Entre a cal e o céu...



Mesmo antes do sol, é o canto dos pássaros que anuncia a madrugada, e aos poucos, enquanto a cal se espreguiça pelo casario debruado de azul na esperança de afugentar os maus espíritos, as flores rebeldes que beberam o alento da chuva e perfumam o monte brincam com o sobreiro no rodopiar lento da sua sombra que nunca se esquece de dar o meio-dia.
O Alentejo é isto tudo entre a cal e o céu, o infinito onde também os meus gestos e as palavras se reencontram com a alma que por aqui permanece nas tardes do estio.
Na rua à calma, uma mulher puxa do "caco da cal" e faz o pezinho antes de lavar o portado; passo e digo-lhe boa tarde, ela levanta os olhos, confirma que não me conhece e responde à saudação, voltando imediatamente ao trabalho, não sem antes acariciar o avental de um tecido qualquer.

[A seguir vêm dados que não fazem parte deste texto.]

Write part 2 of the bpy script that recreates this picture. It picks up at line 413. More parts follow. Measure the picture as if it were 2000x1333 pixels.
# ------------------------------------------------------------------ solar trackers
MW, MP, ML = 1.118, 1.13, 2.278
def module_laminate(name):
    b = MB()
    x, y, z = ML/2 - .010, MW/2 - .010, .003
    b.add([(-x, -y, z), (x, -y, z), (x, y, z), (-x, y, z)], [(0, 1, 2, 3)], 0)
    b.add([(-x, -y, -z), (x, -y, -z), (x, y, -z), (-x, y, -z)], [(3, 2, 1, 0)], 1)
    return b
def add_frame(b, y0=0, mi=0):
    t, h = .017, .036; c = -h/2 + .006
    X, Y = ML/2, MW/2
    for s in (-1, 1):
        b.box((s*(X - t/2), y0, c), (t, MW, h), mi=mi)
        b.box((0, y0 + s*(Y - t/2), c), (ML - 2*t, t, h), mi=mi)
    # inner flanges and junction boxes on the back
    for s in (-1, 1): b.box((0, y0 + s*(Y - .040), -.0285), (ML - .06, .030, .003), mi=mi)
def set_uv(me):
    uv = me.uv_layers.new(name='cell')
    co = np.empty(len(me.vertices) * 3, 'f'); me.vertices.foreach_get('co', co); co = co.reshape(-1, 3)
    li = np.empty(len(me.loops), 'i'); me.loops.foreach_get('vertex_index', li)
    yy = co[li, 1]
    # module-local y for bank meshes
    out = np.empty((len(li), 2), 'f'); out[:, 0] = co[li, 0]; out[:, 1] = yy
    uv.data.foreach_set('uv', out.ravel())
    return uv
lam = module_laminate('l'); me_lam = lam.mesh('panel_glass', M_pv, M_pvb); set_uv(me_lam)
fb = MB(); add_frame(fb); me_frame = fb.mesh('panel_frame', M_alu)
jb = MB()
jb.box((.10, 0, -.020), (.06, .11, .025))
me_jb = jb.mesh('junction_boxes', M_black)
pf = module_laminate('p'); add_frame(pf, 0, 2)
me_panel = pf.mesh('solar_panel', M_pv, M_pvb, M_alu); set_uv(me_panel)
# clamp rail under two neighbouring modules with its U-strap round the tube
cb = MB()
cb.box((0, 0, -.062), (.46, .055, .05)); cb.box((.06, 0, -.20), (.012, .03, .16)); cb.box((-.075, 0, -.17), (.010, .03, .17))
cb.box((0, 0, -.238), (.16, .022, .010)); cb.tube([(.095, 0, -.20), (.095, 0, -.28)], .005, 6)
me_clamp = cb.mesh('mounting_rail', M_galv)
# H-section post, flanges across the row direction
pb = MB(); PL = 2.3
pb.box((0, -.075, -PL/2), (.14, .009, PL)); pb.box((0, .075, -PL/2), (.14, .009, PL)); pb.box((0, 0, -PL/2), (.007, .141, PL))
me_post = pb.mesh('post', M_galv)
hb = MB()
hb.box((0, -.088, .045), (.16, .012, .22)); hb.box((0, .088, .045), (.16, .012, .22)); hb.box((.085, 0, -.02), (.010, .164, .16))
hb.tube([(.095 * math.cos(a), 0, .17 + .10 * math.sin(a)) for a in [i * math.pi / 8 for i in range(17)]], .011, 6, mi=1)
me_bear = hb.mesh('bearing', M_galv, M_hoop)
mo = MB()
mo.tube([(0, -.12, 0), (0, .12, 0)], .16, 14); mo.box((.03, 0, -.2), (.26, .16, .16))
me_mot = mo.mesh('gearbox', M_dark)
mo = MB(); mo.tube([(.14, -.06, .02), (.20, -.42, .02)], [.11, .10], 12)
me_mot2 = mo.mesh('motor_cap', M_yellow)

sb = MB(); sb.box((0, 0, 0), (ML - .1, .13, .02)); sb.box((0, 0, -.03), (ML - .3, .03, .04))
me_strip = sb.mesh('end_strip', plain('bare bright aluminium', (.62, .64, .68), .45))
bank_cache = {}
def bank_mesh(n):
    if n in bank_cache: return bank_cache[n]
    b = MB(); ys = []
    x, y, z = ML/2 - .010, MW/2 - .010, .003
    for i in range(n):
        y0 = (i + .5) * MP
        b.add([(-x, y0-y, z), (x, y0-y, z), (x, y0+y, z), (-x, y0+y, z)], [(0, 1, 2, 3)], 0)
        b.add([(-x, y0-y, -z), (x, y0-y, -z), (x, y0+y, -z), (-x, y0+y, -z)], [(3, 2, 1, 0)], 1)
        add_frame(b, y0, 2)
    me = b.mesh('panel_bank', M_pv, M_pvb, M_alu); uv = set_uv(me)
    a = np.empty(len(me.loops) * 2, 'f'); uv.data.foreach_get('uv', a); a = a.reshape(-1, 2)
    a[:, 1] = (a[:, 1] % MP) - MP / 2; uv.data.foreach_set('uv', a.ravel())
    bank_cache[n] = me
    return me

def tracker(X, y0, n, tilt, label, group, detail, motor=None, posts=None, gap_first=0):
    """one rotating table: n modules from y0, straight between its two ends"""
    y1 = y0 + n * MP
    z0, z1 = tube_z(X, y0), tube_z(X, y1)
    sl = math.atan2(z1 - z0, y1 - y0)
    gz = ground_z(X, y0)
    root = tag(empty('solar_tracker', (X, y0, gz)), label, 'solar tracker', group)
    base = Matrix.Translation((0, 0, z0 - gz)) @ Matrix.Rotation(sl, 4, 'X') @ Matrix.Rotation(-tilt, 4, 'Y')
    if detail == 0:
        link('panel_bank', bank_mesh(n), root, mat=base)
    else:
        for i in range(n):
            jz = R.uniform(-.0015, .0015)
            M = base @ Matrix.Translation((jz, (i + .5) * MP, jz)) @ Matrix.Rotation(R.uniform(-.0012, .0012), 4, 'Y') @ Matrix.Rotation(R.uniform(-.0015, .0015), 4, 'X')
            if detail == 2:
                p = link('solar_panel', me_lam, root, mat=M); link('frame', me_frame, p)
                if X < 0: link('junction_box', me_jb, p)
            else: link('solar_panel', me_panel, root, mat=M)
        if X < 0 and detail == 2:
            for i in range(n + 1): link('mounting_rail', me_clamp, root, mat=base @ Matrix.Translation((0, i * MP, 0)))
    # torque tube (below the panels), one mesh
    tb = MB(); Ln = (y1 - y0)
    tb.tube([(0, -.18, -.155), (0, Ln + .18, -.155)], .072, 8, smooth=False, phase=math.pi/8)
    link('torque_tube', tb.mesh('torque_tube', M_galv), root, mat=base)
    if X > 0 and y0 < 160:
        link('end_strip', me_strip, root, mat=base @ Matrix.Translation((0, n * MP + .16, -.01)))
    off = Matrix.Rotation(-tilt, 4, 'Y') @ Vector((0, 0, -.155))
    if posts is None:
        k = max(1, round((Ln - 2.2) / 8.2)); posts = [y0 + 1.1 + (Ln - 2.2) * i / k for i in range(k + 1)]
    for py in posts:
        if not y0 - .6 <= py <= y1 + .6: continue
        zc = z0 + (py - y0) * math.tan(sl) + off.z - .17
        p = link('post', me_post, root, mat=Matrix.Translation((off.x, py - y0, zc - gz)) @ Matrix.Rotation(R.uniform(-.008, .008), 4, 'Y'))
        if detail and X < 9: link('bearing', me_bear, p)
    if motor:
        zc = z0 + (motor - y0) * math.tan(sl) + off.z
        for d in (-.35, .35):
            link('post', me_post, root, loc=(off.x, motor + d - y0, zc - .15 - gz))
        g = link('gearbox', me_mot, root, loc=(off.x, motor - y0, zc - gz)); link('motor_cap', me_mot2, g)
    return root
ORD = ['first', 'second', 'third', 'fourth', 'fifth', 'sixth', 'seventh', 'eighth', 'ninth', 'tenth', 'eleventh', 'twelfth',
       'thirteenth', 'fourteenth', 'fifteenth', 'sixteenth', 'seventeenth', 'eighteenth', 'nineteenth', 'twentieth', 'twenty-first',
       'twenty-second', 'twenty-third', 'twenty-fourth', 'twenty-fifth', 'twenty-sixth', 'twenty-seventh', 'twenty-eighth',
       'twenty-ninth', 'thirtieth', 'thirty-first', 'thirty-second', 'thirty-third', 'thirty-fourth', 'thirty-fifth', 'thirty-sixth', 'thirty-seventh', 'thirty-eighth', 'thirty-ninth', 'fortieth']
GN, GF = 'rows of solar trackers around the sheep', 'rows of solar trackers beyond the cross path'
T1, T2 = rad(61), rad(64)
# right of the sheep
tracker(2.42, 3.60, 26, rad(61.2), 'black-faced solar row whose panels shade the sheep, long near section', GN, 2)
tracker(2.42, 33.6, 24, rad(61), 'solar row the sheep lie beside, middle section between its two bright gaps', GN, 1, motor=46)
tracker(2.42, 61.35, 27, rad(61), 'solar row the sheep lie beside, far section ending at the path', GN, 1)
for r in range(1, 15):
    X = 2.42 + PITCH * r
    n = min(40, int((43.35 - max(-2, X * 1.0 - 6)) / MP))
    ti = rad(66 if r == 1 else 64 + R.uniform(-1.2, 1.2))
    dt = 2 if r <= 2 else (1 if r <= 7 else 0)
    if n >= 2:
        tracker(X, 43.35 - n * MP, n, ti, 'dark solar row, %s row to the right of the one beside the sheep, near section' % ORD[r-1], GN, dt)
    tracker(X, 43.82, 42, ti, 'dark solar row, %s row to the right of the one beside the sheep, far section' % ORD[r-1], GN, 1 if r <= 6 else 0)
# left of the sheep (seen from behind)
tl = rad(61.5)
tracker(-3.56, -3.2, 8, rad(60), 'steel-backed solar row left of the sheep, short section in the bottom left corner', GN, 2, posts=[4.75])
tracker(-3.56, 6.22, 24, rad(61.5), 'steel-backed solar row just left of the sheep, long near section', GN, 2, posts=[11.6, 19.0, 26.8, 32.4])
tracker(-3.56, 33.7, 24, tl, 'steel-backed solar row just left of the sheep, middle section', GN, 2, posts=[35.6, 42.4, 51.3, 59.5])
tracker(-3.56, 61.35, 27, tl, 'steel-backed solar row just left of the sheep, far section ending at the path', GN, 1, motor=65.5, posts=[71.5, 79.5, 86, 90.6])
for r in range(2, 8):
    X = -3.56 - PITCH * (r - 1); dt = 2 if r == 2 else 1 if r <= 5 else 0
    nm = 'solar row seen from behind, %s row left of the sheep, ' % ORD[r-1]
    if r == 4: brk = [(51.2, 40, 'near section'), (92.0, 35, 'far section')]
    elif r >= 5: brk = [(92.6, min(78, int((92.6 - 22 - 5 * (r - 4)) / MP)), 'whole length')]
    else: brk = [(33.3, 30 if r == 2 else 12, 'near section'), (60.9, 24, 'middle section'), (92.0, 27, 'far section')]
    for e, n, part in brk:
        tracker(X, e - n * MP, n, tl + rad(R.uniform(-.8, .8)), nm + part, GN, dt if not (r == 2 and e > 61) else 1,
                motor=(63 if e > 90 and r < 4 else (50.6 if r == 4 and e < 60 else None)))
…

Conheço este jeito, esta dolência na voz... Sob o canto dos pássaros por entre os alperces que se esgueiram do muro do quintal da casa desta mulher.
Os pássaros que ainda não vi mas que me "abraçam" forte desde a madrugada.
O Alentejo é este tanto de verão que se sente no campo e na gente muito para lá da claridade de um doce e suave despertar.
E eu sou um seu eterno irmão, sou infinitamente mais do canto que tu semeias em mim do que de tudo aquilo que o sol possa de mim contar.